--- Start Data lines ---
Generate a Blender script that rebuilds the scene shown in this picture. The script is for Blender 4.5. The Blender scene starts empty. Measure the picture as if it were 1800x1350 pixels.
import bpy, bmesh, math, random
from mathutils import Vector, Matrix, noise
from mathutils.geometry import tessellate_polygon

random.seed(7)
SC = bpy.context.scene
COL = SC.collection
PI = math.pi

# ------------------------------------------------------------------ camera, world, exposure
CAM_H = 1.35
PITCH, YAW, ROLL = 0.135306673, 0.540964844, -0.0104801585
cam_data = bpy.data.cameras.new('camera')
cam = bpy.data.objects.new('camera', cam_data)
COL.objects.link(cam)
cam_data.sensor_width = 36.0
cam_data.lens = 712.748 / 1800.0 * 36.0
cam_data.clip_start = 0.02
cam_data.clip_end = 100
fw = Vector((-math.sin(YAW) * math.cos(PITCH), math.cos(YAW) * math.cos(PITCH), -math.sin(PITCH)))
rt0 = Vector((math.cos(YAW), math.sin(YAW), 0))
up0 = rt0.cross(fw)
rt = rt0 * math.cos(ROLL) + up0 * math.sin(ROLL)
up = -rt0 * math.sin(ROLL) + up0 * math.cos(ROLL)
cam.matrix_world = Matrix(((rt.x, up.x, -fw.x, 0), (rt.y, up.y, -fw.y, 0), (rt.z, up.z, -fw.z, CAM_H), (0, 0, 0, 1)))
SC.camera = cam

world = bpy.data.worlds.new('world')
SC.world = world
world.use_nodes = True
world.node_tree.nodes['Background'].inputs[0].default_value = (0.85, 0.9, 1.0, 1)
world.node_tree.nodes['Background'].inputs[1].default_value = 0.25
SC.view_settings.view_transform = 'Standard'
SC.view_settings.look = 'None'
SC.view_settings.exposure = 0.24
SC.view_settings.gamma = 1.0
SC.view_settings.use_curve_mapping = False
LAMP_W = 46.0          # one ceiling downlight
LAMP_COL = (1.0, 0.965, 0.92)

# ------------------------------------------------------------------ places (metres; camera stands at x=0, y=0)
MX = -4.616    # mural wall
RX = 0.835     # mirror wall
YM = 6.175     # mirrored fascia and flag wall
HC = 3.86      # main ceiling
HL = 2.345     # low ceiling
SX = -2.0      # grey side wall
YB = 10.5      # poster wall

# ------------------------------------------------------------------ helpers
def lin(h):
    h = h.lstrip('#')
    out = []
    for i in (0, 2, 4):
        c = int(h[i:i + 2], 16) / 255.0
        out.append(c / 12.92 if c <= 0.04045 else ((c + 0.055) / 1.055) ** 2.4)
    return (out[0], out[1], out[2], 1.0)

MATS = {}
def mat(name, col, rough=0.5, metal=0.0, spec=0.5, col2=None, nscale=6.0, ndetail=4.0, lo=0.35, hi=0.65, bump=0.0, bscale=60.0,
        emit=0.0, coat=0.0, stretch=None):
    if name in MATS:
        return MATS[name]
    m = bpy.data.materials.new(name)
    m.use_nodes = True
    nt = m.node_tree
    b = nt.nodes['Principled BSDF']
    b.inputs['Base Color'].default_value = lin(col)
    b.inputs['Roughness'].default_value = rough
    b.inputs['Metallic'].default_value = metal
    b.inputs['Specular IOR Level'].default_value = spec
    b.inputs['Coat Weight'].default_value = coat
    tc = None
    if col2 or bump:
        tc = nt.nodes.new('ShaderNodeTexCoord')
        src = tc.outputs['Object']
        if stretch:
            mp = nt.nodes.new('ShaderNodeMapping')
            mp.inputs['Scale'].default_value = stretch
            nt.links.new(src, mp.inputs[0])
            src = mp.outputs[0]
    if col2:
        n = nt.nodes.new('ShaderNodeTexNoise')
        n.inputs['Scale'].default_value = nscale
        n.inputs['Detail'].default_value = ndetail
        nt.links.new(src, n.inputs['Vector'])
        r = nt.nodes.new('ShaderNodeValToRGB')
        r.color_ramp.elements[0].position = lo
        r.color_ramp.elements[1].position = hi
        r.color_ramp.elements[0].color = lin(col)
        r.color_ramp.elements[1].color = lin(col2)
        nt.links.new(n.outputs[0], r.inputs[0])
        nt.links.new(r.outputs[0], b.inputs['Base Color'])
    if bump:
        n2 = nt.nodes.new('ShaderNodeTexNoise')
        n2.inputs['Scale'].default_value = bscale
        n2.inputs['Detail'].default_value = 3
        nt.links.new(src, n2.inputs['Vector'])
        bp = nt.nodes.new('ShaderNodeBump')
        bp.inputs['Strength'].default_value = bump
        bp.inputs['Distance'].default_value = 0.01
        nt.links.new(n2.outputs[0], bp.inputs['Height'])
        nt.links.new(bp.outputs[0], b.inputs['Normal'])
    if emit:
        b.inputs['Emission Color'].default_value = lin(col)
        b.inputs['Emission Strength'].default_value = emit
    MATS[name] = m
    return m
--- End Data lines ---
=== Stated problem ===
Give an exact repetition of all the material.

=== Written answer ===
Generate a Blender script that rebuilds the scene shown in this picture. The script is for Blender 4.5. The Blender scene starts empty. Measure the picture as if it were 1800x1350 pixels.
import bpy, bmesh, math, random
from mathutils import Vector, Matrix, noise
from mathutils.geometry import tessellate_polygon

random.seed(7)
SC = bpy.context.scene
COL = SC.collection
PI = math.pi

# ------------------------------------------------------------------ camera, world, exposure
CAM_H = 1.35
PITCH, YAW, ROLL = 0.135306673, 0.540964844, -0.0104801585
cam_data = bpy.data.cameras.new('camera')
cam = bpy.data.objects.new('camera', cam_data)
COL.objects.link(cam)
cam_data.sensor_width = 36.0
cam_data.lens = 712.748 / 1800.0 * 36.0
cam_data.clip_start = 0.02
cam_data.clip_end = 100
fw = Vector((-math.sin(YAW) * math.cos(PITCH), math.cos(YAW) * math.cos(PITCH), -math.sin(PITCH)))
rt0 = Vector((math.cos(YAW), math.sin(YAW), 0))
up0 = rt0.cross(fw)
rt = rt0 * math.cos(ROLL) + up0 * math.sin(ROLL)
up = -rt0 * math.sin(ROLL) + up0 * math.cos(ROLL)
cam.matrix_world = Matrix(((rt.x, up.x, -fw.x, 0), (rt.y, up.y, -fw.y, 0), (rt.z, up.z, -fw.z, CAM_H), (0, 0, 0, 1)))
SC.camera = cam

world = bpy.data.worlds.new('world')
SC.world = world
world.use_nodes = True
world.node_tree.nodes['Background'].inputs[0].default_value = (0.85, 0.9, 1.0, 1)
world.node_tree.nodes['Background'].inputs[1].default_value = 0.25
SC.view_settings.view_transform = 'Standard'
SC.view_settings.look = 'None'
SC.view_settings.exposure = 0.24
SC.view_settings.gamma = 1.0
SC.view_settings.use_curve_mapping = False
LAMP_W = 46.0          # one ceiling downlight
LAMP_COL = (1.0, 0.965, 0.92)

# ------------------------------------------------------------------ places (metres; camera stands at x=0, y=0)
MX = -4.616    # mural wall
RX = 0.835     # mirror wall
YM = 6.175     # mirrored fascia and flag wall
HC = 3.86      # main ceiling
HL = 2.345     # low ceiling
SX = -2.0      # grey side wall
YB = 10.5      # poster wall

# ------------------------------------------------------------------ helpers
def lin(h):
    h = h.lstrip('#')
    out = []
    for i in (0, 2, 4):
        c = int(h[i:i + 2], 16) / 255.0
        out.append(c / 12.92 if c <= 0.04045 else ((c + 0.055) / 1.055) ** 2.4)
    return (out[0], out[1], out[2], 1.0)

MATS = {}
def mat(name, col, rough=0.5, metal=0.0, spec=0.5, col2=None, nscale=6.0, ndetail=4.0, lo=0.35, hi=0.65, bump=0.0, bscale=60.0,
        emit=0.0, coat=0.0, stretch=None):
    if name in MATS:
        return MATS[name]
    m = bpy.data.materials.new(name)
    m.use_nodes = True
    nt = m.node_tree
    b = nt.nodes['Principled BSDF']
    b.inputs['Base Color'].default_value = lin(col)
    b.inputs['Roughness'].default_value = rough
    b.inputs['Metallic'].default_value = metal
    b.inputs['Specular IOR Level'].default_value = spec
    b.inputs['Coat Weight'].default_value = coat
    tc = None
    if col2 or bump:
        tc = nt.nodes.new('ShaderNodeTexCoord')
        src = tc.outputs['Object']
        if stretch:
            mp = nt.nodes.new('ShaderNodeMapping')
            mp.inputs['Scale'].default_value = stretch
            nt.links.new(src, mp.inputs[0])
            src = mp.outputs[0]
    if col2:
        n = nt.nodes.new('ShaderNodeTexNoise')
        n.inputs['Scale'].default_value = nscale
        n.inputs['Detail'].default_value = ndetail
        nt.links.new(src, n.inputs['Vector'])
        r = nt.nodes.new('ShaderNodeValToRGB')
        r.color_ramp.elements[0].position = lo
        r.color_ramp.elements[1].position = hi
        r.color_ramp.elements[0].color = lin(col)
        r.color_ramp.elements[1].color = lin(col2)
        nt.links.new(n.outputs[0], r.inputs[0])
        nt.links.new(r.outputs[0], b.inputs['Base Color'])
    if bump:
        n2 = nt.nodes.new('ShaderNodeTexNoise')
        n2.inputs['Scale'].default_value = bscale
        n2.inputs['Detail'].default_value = 3
        nt.links.new(src, n2.inputs['Vector'])
        bp = nt.nodes.new('ShaderNodeBump')
        bp.inputs['Strength'].default_value = bump
        bp.inputs['Distance'].default_value = 0.01
        nt.links.new(n2.outputs[0], bp.inputs['Height'])
        nt.links.new(bp.outputs[0], b.inputs['Normal'])
    if emit:
        b.inputs['Emission Color'].default_value = lin(col)
        b.inputs['Emission Strength'].default_value = emit
    MATS[name] = m
    return m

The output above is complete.